There will be no effective, independent regulation for the press in this country despite its amply-proven record of amoral conduct and abuse of innocent people.
Nor will there be access to affordable justice for the victims when papers breach their legal human rights (which they have been proven to do a great deal). There is no legal aid, the no-win-no-fee system has been neutered and May is now promising to remove any hope of access to the meaningful low-cost arbitration recommended by Leveson.
So unless you can afford the six- and seven-figure bills that go with High Court action (which May’s premium supporters no doubt can) you might as well whistle for justice when you are libelled or when a newspaper intrudes illegally upon your privacy.

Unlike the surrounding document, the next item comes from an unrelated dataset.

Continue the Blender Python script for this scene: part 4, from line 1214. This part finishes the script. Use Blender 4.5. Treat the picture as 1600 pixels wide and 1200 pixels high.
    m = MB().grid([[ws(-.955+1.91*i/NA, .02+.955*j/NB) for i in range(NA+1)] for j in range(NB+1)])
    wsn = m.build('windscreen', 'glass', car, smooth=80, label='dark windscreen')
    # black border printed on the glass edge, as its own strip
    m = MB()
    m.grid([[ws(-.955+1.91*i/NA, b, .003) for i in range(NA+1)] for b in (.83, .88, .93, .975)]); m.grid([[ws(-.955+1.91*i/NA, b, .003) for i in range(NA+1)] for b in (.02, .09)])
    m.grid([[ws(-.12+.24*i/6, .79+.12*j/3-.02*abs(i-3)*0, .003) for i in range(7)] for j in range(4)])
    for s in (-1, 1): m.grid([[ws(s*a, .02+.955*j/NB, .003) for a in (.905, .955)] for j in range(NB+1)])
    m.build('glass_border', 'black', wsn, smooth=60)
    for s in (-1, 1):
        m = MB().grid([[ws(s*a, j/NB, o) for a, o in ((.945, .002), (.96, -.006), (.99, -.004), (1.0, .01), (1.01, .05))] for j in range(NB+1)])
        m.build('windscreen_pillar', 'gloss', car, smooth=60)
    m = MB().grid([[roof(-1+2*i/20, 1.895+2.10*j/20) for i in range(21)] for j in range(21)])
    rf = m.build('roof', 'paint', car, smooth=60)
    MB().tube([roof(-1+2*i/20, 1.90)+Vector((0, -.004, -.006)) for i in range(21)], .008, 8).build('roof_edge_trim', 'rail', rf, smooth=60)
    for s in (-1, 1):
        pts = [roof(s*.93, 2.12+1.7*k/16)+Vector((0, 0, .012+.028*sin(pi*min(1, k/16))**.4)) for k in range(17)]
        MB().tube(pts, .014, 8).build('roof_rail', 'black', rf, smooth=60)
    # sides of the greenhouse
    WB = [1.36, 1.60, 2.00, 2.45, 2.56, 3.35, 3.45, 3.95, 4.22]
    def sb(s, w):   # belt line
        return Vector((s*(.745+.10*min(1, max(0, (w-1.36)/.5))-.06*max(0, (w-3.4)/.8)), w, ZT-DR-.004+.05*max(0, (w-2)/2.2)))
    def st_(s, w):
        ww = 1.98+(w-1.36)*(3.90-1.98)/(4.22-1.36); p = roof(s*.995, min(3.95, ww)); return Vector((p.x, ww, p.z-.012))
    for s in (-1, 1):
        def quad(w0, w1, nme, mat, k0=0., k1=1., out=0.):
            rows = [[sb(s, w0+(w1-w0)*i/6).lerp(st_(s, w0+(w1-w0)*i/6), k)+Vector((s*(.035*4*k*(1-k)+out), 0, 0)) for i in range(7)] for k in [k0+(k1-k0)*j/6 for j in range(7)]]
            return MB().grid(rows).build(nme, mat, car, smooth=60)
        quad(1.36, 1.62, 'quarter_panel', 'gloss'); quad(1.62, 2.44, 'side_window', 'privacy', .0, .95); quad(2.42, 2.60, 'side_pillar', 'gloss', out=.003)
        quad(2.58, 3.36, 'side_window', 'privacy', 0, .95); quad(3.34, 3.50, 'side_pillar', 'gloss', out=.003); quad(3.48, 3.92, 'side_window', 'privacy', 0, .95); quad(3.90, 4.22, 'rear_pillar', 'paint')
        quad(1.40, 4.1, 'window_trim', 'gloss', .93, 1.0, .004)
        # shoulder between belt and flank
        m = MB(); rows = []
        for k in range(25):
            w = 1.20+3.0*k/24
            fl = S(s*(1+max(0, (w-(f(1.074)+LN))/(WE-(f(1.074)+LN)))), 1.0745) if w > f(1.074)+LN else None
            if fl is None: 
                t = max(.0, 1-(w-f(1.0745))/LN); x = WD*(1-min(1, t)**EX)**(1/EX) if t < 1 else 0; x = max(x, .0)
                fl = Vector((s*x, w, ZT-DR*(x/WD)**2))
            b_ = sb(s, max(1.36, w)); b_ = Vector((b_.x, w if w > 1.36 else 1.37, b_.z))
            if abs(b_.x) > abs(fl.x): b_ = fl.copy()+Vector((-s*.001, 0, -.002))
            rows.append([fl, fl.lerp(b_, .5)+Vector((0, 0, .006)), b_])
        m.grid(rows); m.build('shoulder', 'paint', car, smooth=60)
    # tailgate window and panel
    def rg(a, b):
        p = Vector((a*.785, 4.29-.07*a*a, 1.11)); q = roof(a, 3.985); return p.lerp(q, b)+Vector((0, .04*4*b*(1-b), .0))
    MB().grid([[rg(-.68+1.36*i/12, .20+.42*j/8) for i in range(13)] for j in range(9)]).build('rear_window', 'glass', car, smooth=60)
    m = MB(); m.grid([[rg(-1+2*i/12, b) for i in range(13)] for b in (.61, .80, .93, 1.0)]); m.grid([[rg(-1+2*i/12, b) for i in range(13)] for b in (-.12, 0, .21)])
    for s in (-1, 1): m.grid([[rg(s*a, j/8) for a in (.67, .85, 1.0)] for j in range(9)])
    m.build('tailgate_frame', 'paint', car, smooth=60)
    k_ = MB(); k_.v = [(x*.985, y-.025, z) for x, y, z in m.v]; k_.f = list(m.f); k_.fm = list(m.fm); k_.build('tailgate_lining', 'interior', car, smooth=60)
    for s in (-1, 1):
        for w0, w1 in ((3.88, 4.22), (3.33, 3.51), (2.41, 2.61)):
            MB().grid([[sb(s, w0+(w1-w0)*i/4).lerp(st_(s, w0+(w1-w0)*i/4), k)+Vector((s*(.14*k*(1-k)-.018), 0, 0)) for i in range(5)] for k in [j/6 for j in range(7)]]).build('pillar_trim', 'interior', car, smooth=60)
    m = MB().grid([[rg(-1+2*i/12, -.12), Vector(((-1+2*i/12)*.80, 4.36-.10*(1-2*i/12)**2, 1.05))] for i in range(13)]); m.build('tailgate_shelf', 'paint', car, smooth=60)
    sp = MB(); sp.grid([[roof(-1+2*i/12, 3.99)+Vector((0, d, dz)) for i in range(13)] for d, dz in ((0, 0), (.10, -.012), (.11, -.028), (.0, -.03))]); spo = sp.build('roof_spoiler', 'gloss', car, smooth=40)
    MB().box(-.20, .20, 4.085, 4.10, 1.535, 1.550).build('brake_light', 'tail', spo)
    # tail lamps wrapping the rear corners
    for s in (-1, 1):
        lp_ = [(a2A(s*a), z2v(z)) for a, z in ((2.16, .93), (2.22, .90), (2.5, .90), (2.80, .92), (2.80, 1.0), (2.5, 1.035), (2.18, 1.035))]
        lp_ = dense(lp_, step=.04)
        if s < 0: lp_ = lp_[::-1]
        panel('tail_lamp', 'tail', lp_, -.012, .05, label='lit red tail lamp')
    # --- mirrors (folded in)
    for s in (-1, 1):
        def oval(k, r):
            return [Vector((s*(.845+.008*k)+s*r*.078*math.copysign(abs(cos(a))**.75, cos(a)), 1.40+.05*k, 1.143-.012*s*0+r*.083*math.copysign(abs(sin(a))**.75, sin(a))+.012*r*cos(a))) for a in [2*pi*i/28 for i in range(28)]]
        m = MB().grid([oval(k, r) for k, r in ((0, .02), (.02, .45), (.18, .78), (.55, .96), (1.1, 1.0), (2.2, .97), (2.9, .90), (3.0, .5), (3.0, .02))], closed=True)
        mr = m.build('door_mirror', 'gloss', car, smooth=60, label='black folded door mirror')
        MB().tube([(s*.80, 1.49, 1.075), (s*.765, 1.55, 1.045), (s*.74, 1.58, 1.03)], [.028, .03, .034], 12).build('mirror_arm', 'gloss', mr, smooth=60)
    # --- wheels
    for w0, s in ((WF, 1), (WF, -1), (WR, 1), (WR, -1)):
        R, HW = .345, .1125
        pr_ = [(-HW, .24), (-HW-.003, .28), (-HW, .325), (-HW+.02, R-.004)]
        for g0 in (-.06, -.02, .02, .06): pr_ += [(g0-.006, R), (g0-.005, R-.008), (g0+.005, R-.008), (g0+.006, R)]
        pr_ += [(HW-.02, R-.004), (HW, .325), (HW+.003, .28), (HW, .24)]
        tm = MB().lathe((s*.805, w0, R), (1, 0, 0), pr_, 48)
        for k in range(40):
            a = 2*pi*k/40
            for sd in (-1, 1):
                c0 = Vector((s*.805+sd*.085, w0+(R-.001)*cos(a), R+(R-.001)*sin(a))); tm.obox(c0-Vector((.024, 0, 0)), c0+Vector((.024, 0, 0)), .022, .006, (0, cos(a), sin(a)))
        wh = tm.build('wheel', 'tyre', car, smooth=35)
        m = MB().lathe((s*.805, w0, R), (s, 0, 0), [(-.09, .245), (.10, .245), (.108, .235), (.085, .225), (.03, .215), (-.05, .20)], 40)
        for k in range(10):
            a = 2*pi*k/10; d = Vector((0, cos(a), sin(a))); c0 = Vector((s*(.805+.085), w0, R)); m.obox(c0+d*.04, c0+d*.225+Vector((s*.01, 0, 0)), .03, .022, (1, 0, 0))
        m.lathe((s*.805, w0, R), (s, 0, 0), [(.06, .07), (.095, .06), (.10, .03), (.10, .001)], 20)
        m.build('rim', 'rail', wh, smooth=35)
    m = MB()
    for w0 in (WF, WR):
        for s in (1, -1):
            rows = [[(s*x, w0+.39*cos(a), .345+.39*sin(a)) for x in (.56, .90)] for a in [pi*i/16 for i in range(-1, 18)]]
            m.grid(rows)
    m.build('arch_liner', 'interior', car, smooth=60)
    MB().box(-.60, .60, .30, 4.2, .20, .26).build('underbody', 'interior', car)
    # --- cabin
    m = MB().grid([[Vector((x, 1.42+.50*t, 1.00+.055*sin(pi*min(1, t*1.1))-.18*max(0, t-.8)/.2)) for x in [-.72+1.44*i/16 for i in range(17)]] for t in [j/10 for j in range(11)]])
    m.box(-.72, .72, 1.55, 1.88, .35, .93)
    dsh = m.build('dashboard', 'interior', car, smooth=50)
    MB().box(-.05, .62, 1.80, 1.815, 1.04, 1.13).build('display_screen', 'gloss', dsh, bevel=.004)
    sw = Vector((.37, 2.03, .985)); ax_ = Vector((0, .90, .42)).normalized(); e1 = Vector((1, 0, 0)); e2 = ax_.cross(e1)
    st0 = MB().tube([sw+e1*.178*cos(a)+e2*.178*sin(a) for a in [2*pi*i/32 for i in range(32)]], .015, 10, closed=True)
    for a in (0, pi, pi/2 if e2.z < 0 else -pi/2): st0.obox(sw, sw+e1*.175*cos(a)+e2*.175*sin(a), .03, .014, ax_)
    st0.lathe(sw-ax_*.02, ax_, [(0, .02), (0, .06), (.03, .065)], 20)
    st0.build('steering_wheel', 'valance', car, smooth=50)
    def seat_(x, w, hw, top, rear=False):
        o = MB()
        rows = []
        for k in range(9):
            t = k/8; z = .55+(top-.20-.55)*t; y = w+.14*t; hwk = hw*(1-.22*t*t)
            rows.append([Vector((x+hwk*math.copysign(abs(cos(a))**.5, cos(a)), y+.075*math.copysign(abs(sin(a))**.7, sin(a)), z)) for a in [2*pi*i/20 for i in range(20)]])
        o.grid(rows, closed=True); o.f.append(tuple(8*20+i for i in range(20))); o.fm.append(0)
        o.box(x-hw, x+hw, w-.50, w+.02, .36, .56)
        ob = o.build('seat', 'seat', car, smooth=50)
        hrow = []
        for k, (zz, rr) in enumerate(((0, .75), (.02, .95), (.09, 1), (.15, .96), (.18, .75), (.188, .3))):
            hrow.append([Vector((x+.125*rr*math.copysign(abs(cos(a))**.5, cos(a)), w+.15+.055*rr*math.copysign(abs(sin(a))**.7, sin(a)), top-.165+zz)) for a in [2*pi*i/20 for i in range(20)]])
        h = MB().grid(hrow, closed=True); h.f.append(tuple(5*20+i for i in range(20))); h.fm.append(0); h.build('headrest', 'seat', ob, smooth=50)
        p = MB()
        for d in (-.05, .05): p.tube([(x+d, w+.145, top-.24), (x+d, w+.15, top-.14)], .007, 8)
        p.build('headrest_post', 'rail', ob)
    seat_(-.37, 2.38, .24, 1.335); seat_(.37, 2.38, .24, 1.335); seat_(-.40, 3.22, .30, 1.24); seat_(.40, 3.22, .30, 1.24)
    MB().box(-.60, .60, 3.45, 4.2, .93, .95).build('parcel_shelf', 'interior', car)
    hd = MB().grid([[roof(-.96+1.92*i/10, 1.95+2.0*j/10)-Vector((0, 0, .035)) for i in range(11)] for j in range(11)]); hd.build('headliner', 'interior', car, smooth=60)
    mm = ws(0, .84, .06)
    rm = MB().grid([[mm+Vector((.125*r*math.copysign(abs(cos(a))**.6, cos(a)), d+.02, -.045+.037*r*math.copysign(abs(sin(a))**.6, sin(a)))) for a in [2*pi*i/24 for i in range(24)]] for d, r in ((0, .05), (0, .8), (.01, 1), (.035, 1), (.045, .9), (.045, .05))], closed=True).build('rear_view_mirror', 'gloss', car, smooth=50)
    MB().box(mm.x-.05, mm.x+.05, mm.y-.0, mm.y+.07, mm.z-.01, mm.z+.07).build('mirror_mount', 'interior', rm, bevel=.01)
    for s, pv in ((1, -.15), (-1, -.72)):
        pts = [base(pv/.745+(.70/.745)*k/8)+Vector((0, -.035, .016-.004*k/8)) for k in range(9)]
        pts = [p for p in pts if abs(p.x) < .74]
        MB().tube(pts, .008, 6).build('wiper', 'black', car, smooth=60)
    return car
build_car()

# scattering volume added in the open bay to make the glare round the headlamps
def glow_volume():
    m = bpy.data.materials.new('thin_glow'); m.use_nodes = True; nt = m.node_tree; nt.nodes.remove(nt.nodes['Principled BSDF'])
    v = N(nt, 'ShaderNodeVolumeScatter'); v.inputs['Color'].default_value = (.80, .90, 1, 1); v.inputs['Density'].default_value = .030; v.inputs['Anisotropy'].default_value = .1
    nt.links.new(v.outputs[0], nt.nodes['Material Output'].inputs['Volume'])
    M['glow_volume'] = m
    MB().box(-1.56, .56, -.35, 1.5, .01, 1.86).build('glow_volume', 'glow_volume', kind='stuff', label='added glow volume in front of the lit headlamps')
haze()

So let’s be clear: what May proposes is a carte blanche for the Mail, the Express, the Sun and others to break the law, and to behave as unethically as they wish. There will be nothing to stop them besides the feeble sham that is IPSO (the non Leveson complaint regulator).
Better than that, so far as the Dacres and Murdochs of this world are concerned, by promising to abandon the promised part 2 of the Leveson Inquiry May waves a magic wand over proven past criminality for which nobody has taken responsibility and throws away an opportunity to find out what they are up to now.
Leveson concluded – and four prime ministers admitted – that politicians and the press had got too close in recent decades and that the public had suffered gravely as a result. What has been the response of the press and of Theresa May? To get closer still.
This is a pact between newspaper bosses and politicians that sabotages British public life and exposes thousands of ordinary people to cruelty at the hands of unscrupulous newspapers. It is a piece of politics worthy of the very shabbiest banana republic.
So know we know what May means by ‘strong and stable government’. It’s keeping on the right side of the press barons.